If nation-states control the fiat on-ramps, they control their citizen’s ability to functionally participate in decentralized ledgers as not everyone is willing to bring bags of cash to facilitate backroom cryptocurrency sales. Controlling the exchanges would also give them tremendous leverage over a blockchain by their ability to impact price and consumer confidence. If nations colluded, they could force consumers to use a fork of a blockchain with censorship built-in by making it the only legal variant of a cryptocurrency that exchanges were permitted to list. In essence, we would only be allowed to decentralized in ways that they allow. 

Stable coins like Tether still cast a long shadow over the cryptocurrency market:


In May, Tether broke down the reserves for its stablecoin. The firm revealed that only a fraction of its holdings — 2.9%, to be exact — were in cash, while the vast majority was in commercial paper, a form of unsecured, short-term debt.

That would place Tether in the top 10 biggest holders of commercial paper in the world, according to JPMorgan. Tether has been compared to traditional money-market funds — but without any regulation.

With more than $60 billion worth of tokens in circulation, Tether has more deposits than that of many U.S. banks.

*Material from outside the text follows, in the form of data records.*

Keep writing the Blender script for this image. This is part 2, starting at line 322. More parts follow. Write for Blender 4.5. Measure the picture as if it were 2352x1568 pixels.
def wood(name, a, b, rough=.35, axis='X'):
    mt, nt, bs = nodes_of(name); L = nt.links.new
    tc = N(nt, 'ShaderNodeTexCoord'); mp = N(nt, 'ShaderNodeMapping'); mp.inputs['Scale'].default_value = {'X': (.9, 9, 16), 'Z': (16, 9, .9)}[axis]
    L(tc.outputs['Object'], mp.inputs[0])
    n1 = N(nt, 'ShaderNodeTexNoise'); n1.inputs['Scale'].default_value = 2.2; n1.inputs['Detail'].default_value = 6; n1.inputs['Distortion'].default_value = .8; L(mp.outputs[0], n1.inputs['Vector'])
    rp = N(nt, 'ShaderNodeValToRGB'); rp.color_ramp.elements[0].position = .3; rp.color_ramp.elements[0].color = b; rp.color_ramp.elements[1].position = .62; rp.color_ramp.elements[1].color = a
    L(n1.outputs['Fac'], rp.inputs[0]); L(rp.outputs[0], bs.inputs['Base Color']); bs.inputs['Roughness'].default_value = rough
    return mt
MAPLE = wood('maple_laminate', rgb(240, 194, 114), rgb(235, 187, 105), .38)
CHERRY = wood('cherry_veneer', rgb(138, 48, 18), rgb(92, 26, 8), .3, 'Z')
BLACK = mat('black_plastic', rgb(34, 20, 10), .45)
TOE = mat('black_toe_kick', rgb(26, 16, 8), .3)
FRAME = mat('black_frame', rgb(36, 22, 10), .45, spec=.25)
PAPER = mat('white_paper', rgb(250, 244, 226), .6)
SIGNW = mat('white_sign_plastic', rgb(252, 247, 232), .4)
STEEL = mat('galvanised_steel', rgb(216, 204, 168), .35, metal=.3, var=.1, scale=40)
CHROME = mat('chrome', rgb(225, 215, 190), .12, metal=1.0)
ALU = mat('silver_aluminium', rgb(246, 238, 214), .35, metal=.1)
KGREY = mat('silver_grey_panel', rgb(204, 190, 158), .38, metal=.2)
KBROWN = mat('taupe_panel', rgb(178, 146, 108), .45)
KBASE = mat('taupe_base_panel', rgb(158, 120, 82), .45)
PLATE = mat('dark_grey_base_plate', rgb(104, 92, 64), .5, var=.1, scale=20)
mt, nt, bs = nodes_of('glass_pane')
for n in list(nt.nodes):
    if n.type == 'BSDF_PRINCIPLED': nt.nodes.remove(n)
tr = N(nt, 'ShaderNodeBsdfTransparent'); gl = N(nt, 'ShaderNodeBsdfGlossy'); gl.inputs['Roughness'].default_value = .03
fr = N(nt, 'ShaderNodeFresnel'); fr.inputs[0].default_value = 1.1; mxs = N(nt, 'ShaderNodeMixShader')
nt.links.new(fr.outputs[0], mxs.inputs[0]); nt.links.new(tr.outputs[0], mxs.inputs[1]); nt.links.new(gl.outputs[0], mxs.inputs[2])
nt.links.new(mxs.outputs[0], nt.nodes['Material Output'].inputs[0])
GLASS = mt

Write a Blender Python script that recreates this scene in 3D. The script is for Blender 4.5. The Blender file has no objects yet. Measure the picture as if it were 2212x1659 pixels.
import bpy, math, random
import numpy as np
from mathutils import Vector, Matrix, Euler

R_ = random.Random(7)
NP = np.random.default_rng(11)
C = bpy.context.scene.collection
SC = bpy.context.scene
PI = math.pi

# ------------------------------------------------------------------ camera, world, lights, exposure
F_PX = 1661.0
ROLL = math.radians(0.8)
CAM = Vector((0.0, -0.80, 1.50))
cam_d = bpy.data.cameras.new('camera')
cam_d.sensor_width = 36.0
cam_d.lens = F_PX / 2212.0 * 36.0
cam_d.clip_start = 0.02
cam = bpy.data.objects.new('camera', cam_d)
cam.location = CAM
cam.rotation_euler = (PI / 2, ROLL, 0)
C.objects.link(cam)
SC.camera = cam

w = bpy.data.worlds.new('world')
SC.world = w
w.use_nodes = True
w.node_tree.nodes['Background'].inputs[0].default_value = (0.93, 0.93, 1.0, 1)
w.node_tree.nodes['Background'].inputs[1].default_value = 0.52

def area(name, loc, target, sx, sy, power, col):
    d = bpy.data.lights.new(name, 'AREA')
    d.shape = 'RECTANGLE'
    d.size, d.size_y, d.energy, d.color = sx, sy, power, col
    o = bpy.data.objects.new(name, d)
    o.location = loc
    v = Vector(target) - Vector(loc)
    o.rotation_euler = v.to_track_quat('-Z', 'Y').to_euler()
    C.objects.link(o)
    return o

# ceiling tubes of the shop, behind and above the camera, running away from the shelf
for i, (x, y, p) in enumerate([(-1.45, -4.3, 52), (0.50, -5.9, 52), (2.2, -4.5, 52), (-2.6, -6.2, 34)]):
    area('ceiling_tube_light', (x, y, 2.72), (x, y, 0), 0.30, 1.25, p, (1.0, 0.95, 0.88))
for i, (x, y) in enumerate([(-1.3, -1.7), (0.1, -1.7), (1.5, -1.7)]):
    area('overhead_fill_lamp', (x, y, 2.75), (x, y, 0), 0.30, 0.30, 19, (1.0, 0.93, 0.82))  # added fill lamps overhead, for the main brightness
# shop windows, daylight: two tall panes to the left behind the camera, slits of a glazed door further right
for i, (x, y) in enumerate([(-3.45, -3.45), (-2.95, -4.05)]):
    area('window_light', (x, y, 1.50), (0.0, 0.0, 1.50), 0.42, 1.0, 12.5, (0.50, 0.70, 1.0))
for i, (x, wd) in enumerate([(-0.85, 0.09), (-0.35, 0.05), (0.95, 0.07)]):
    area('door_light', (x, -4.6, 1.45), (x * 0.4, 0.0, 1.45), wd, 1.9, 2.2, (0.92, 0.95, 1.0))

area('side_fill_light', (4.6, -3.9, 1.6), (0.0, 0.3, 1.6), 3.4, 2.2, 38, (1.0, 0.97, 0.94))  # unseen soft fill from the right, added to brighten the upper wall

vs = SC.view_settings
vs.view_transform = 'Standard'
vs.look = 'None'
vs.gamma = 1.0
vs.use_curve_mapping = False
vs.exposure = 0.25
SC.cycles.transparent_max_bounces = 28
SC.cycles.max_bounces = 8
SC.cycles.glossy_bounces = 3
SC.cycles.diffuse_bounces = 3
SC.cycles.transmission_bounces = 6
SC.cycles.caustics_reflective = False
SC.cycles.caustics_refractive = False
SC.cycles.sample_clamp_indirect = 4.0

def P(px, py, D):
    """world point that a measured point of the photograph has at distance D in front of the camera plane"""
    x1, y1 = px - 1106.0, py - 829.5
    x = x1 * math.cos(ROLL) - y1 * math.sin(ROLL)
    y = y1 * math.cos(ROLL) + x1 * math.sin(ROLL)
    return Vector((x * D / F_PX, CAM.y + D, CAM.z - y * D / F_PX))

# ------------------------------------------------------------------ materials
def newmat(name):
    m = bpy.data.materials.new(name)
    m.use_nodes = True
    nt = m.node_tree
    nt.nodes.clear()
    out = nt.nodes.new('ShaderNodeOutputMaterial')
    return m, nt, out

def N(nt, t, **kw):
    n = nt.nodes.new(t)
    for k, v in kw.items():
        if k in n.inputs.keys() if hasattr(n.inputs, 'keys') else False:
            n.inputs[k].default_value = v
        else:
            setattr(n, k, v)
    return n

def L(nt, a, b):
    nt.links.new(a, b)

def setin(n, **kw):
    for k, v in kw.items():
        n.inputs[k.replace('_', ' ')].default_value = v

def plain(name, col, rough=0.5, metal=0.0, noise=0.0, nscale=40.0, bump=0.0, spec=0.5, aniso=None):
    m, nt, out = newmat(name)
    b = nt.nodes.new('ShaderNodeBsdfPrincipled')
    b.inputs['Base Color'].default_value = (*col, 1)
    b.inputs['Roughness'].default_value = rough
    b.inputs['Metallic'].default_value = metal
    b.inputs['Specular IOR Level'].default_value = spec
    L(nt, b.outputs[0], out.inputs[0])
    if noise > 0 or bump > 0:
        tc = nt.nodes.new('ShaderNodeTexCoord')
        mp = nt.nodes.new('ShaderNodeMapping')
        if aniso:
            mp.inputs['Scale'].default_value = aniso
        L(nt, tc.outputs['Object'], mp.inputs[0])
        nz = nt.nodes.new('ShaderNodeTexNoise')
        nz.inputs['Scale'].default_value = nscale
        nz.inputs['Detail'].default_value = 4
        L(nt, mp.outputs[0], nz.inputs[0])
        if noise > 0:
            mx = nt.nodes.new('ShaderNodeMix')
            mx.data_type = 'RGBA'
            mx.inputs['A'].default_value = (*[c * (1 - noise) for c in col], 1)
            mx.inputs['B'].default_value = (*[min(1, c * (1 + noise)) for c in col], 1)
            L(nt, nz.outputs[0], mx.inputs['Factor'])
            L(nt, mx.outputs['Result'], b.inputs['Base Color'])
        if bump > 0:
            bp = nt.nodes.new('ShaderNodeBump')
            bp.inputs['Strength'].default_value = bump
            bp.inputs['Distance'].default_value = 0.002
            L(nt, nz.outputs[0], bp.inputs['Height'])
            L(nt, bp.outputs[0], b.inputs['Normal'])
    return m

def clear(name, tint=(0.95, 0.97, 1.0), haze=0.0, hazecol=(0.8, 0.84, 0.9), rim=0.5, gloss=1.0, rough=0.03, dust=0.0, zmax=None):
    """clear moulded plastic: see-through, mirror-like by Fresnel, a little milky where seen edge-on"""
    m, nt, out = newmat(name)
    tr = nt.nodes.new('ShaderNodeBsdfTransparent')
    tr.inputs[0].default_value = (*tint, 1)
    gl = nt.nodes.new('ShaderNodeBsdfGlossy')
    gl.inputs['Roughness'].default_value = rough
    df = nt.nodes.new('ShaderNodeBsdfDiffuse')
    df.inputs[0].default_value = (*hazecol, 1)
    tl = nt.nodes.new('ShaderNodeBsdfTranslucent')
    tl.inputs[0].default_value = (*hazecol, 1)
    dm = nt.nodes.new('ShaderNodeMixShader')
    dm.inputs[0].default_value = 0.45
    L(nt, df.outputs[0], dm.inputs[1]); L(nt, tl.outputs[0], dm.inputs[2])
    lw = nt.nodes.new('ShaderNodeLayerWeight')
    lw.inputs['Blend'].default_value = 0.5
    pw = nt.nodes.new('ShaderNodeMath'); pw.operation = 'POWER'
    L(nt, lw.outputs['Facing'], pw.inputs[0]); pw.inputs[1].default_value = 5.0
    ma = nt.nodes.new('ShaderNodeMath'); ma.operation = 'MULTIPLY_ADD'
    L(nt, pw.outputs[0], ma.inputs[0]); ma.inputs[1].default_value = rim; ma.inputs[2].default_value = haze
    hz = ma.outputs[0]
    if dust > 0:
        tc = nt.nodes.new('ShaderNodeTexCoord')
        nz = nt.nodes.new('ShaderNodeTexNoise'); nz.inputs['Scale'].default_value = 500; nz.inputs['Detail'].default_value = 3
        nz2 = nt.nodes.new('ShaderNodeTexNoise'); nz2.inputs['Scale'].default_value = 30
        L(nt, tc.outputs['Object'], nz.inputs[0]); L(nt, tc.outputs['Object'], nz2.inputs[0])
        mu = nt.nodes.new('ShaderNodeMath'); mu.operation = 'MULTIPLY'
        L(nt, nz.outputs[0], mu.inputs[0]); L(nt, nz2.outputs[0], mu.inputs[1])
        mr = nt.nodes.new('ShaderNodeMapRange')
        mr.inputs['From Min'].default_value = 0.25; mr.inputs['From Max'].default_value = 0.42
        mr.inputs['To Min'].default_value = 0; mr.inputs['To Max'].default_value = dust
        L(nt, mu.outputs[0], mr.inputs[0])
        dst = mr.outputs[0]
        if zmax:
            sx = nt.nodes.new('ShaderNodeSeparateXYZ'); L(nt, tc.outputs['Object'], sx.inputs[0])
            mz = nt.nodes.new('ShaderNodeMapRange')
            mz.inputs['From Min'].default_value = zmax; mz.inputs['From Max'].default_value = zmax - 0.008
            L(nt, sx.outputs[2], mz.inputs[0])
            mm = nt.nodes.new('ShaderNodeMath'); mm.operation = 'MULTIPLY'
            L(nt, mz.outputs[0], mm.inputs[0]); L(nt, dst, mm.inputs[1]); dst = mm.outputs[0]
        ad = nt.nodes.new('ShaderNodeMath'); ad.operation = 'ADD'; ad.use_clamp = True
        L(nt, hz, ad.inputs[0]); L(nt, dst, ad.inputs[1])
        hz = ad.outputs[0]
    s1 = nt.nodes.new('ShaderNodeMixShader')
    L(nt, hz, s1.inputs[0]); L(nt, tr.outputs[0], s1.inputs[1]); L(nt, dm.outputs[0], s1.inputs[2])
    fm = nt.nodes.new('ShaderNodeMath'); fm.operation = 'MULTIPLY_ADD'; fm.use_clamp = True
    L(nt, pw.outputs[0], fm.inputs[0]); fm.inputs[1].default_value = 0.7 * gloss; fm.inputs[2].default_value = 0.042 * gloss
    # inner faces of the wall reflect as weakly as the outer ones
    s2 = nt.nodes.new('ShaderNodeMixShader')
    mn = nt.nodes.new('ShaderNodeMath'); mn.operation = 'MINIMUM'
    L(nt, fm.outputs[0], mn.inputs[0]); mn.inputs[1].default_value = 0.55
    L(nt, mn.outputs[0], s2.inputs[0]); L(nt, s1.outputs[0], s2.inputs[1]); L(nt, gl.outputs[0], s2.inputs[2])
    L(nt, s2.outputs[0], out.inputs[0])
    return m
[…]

There have long been concerns about whether tether is being used to manipulate bitcoin prices, with one study claiming the token was used to prop up bitcoin during key price declines in its monster 2017 rally.

CNBC

If Tether unravels, it could further justify more expansive cryptocurrency crackdowns as regulators run commentary framed by the histrionic tears of burned investors, some of whom irresponsibly run up debt to “invest” in Cryptocurrencies with names like Safemoon — which is the crypto equivalent of the plain white van prowling a neighborhood in an attempt to blend in. Some want to treat these regulatory actions as isolated events targeting projects that they dislike, but they fundamentally represent a push towards a more expansive and restrictive global regulatory framework. That should be alarming to holders of all cryptocurrencies, as regulators have been everything but fair in applying their interpretation of the law.